People Buy on Emotion


You’ve probably heard it a few dozen times: people buy on emotion far more than logic or reason.  Yet, if truth be told, most salespeople pay little heed to this axiom of the selling profession.  They go right on their merrily way offering their prospects every logical reason they can come up with to buy, instead of going for the emotional jugular.

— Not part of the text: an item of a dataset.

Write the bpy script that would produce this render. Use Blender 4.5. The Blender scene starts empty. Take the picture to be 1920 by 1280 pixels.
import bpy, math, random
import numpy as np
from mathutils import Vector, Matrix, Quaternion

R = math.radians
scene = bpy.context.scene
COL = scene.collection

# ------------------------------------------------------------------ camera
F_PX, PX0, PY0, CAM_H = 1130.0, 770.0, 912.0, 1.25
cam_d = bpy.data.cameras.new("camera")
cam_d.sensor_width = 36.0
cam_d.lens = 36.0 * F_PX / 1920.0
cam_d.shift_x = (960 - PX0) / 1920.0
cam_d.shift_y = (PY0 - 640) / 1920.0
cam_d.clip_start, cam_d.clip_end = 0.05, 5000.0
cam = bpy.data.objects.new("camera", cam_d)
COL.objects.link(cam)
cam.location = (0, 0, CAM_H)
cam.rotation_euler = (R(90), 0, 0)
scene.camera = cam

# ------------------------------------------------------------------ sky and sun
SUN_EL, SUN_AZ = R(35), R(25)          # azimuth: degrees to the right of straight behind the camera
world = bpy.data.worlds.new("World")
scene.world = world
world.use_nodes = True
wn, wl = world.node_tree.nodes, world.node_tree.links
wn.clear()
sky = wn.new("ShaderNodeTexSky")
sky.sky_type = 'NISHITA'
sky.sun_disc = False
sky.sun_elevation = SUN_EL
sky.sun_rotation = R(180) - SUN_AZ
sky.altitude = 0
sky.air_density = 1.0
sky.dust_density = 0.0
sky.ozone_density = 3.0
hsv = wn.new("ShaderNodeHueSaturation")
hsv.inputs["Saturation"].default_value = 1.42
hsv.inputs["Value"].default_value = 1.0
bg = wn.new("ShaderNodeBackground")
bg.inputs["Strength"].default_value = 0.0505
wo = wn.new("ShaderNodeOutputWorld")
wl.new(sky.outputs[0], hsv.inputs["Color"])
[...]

A man walks into an automobile dealership, parks himself in front of a convertible, and checks out the MSRP sticker.  Inevitably a salesperson approaches, initiates a conversation, and starts talking about the car.  “She’s a real beauty, isn’t she?” he asks rhetorically.  “Let me tell you about this baby; “she’ll…”  He tells the prospect all about the car—how wonderful it is, how powerful it is, how happy and satisfied are all his customers who are driving it.  To use the legendary Zig Ziglar’s famous quote—“Sell the sizzle, not the steak”—this salesperson ignores the sizzle and goes right to the steak.  If I were offered a wager, I’d bet this salesperson is among the 80% who only do 20% of the business; most salespeople who sell using logic and reason fall into this unenviable statistical category.

A master salesperson always begins the sales process by trying to discover the emotional buying trigger of the prospect; it matters not what the product or service is.  He’ll ask a series of probing questions to gain as much information as he possibly can; to dig deep under the surface; to mine that nugget of emotional gold which will pierce the heart of the prospect.  As an exercise, write out a series of explorative questions, pertinent to your business, which will form the pathway to discovering what makes your prospect(s) tick, what his emotional soft spot is, what will “sizzle” for him.  You do not even think of beginning to sell the product or service until you have ascertained this vital information.  For example, we query our car buyer and eventually discover he detests his next-door-neighbor, who just happens to drive a red Toyota convertible. And he’s been dreaming for two years now of pulling into his driveway with a convertible of his own—a more expensive, flashier model.  We could talk about the features of the car, all its wonderful attributes, until we’re blue in the face, but that will have little impact compared to painting a word-picture of him pulling into his driveway behind the wheel of his magnificent new convertible, while the neighbor is cutting the grass, of course, jaw hanging open in shock.  We’re not selling him a car, we’re fulfilling his dream.  We’re going for his emotional jugular.  Logically, it’s rather ridiculous, isn’t it?  But emotionally—ah, emotionally—the picture of pulling up in his new convertible in front of the neighbor he despises is simply irresistible.  He’ll move heaven and earth and a few dozen stars to make it a reality.  Mr. Ziglar was right: sell the “sizzle”; the “steak,” the product or service, is secondary.